Hollywood got what it deserved last night: Consequences that it cannot live down because they're set both in text and on live broadcast forever. And those consequences are entirely the Academy's own damned fault. In no particular order:
- Best Picture was, as is all too frequent, an avoidable mistake. Inevitably so, thanks to the Academy's membership demographics. It's ironic that the segment of the Academy that is most responsible for entrenching the awful demographics in the "working" branches — the public-relations and associates branches — is also the least diverse, least amenable to considering either the value of a complex work as a whole or long-term merit/value, and entitled to nominate (and vote) for Best Picture while having no credentials to do so. The Academy makes a big deal about limiting nominations to those portions of its membership who actually work in those areas, but allows the publicity dorks — who work in precisely no areas relevant to a completed film's merit (except in excluding the "hard to market" folks from opportunities, that is) — to vote on the category that requires the greatest appreciation for how the elements of a film fit together for themselves and not for ticket sales. It's not quite like putting three Klansmen on a jury considering the 1957 slaying of a civil-rights activist in Mississippi (even today!), but the optics are unfortunate. Ironically so.
I suppose we should just be thankful that there isn't an Oscar for Best Publicity Campaign. Harvey Weinstein would claim the right to even more of them (and, BTW, we won't talk about the intellectual property theft intertwined with more than one of "his" wins in the past; I literally can't due to confidentiality requirements). But as an "executive" Weinstein isn't/wasn't part of the publicity branch…
- Spike Lee must have a suspended driver's license. Whether or not Do the Right Thing was "the best" film of 1989, there's little question that it was objectively superior in virtually every aspect not related to ease of publicity to the winner that year, Driving Miss Daisy. Repeat for 2018, with BlacKkKlansman sideswiped by Green Book. (The irony that the scripts for Driving Miss Daisy and Green Book seem to have consciously avoided obvious aspects that would have made publicizing those films more difficult seems a little less than merely "ironic.") At least Lee got something this year. Almost exactly three bloody decades late.
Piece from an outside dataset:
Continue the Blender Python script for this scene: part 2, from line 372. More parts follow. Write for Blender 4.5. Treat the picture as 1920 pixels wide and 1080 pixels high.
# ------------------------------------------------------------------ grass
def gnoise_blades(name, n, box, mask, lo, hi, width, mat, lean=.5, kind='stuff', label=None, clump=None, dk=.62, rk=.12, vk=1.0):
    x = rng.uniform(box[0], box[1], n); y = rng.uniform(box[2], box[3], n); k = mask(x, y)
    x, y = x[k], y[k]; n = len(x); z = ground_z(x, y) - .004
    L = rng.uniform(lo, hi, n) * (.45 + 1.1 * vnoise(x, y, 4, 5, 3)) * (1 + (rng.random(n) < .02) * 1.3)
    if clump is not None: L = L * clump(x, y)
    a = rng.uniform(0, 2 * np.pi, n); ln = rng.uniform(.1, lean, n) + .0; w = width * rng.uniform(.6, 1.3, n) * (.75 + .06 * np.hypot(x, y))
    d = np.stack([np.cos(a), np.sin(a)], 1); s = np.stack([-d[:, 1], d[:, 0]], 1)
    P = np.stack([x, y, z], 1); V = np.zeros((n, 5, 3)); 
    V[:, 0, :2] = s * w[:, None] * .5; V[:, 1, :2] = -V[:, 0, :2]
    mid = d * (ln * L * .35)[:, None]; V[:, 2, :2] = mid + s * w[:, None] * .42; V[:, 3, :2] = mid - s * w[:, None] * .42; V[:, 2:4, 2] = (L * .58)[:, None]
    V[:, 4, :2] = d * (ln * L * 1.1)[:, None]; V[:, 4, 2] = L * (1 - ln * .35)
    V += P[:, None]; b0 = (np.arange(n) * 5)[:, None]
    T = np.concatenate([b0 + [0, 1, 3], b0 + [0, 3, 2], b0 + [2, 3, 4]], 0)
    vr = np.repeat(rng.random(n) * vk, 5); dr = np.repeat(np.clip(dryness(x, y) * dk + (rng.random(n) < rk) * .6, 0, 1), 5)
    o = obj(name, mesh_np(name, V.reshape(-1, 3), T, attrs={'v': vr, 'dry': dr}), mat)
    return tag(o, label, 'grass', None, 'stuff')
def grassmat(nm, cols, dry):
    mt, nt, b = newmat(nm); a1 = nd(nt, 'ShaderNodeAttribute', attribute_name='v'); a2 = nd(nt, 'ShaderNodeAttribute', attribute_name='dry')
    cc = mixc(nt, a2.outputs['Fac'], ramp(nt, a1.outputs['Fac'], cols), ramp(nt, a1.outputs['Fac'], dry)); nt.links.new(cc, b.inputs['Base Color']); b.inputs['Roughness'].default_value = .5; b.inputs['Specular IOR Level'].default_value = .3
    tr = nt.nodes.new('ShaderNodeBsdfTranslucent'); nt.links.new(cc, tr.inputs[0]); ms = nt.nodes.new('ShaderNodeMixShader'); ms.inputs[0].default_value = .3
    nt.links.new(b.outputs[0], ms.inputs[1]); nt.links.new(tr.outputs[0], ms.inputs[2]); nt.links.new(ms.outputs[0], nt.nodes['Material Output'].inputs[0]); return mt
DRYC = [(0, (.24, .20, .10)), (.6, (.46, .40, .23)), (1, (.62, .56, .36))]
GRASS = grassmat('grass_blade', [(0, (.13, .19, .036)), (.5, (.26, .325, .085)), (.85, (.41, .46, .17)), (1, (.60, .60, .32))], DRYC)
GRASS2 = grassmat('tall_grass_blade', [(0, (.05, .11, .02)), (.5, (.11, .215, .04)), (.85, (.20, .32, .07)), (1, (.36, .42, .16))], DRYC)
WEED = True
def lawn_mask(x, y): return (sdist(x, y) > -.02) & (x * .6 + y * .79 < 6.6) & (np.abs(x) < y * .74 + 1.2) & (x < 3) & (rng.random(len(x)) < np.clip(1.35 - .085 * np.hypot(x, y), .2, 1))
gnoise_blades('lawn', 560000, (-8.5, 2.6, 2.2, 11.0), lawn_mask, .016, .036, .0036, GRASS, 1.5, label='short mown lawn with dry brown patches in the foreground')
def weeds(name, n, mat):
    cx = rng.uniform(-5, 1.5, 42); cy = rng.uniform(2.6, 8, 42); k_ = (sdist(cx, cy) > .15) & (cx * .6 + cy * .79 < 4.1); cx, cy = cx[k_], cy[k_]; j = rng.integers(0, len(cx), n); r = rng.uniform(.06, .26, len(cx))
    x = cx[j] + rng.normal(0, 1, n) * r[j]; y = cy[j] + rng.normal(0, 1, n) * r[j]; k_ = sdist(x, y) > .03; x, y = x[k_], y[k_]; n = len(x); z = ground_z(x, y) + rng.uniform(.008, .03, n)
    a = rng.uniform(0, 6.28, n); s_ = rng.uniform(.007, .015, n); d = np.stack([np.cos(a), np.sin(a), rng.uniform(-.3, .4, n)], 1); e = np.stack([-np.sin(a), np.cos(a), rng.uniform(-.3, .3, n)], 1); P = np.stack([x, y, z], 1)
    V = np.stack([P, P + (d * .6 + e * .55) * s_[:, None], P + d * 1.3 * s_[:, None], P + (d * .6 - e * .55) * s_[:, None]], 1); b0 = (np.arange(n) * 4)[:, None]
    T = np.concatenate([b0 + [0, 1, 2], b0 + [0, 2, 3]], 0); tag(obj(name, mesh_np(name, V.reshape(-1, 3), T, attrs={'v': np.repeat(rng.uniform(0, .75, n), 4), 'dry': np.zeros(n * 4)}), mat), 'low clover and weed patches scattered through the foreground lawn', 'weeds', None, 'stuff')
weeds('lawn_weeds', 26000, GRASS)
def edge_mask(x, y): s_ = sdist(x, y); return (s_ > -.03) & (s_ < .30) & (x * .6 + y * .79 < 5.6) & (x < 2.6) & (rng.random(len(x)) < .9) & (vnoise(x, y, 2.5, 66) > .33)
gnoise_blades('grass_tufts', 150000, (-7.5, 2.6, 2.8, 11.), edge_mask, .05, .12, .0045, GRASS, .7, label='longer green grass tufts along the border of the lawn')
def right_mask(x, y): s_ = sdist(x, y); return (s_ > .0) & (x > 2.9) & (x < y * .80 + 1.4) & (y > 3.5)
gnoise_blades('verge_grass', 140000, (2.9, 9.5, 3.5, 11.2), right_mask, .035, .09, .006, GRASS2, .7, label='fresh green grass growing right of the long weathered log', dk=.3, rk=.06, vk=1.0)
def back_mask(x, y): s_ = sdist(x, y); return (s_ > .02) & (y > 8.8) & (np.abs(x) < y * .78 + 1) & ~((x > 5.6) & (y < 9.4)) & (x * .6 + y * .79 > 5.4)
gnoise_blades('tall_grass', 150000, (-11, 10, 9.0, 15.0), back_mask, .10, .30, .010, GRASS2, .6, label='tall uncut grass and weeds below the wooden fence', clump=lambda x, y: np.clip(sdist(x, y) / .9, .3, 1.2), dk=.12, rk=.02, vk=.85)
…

- It's time for my periodic disgust for the "community" of critics' collective wet dreams over The Godfather — a film I've always found vastly overrated. Maybe it was more meaningful to the Pauline Kaels and others from N'Yawk who considered that city to be in the grasp of The Mob (especially immigrants and first-generation Americans) at that time, and for whom it therefore had immediate resonance. (The tinge of nepotism in selecting some of the secondary acting — and other — roles seems to have escaped them, however.) Fundamentally, The Godfather (singly and as a "trilogy") is an idiot plot in which none of the protagonists or antagonists demonstrated much grasp of either tactics or strategy… and the central protagonist was set up as an Army veteran who was a commissioned officer… But the critical community is just unwilling to look.
I'm sick to death of critics using "But The Godfather only got three Oscars" as their touchstone; they'd be better off looking slightly later in the decade, but then they'd have to reverse course and explain why Dustin Hoffman's Best Actor award for a film I refuse to name is blowback for The Graduate or the prudishness of Midnight Cowboy or… and then the critics would just engage in some particularly unconvincing film-is-all-and-no-other-artform-matters critsplainin'. And "particularly unconvincing critsplainin'" is up against some really, really stiff competition.
- Worse yet, the Academy magnifies that first point above by making the awards too bloody soon; the cart is so far in front of the horse that the horse hasn't been cast yet, and the script is still not locked down so it might turn out to be a V–8 Interceptor instead of a cart anyway, and then we'd need about four hundred horses… "Best" (or "outstanding achievement" to use the official title of many categories) cannot be judged based upon a single viewing helter-skelter at the end of the year, usually specially arranged by those nonworking branches. If these awards are supposed to reflect merit and not marketing opportunities… oh, there's the problem: I'm expecting the awards to be what they say they are instead of what they've been coopted to become. Bad shark, no chum.
My proposed solution to the above is to let nonworkers be members of the Academy if that's what the Academy wants, but restrict both nomination and voting to past award nominees in a given category and members of the relevant branch(es) active within the preceding quarter of a century. And I'd hold the nominations in April (after DVD releases for all eligible films, with no more of this "release in NY and LA just before the calendar flips because only the beautiful people matter" bullshit), voting in early May, and the awards ceremony the first weekend after Memorial Day (traditionally a "slower" new-release weekend).
Just to shut them up, I'd give the nonworking branches their Outstanding Achievement in Publicity Campaign award, too. If only for the fun of watching the logrolling and hairpulling. I'd then tell those branches to STFU for the rest of the bloody year because they're already getting more than they deserve: It's their job to market what other people make, not predetermine what and how it gets made. No more Creech Brown paint, please; it was decent camouflage in Oklahoma, but not so much in Europe (or, for that matter, most of the rest of the US).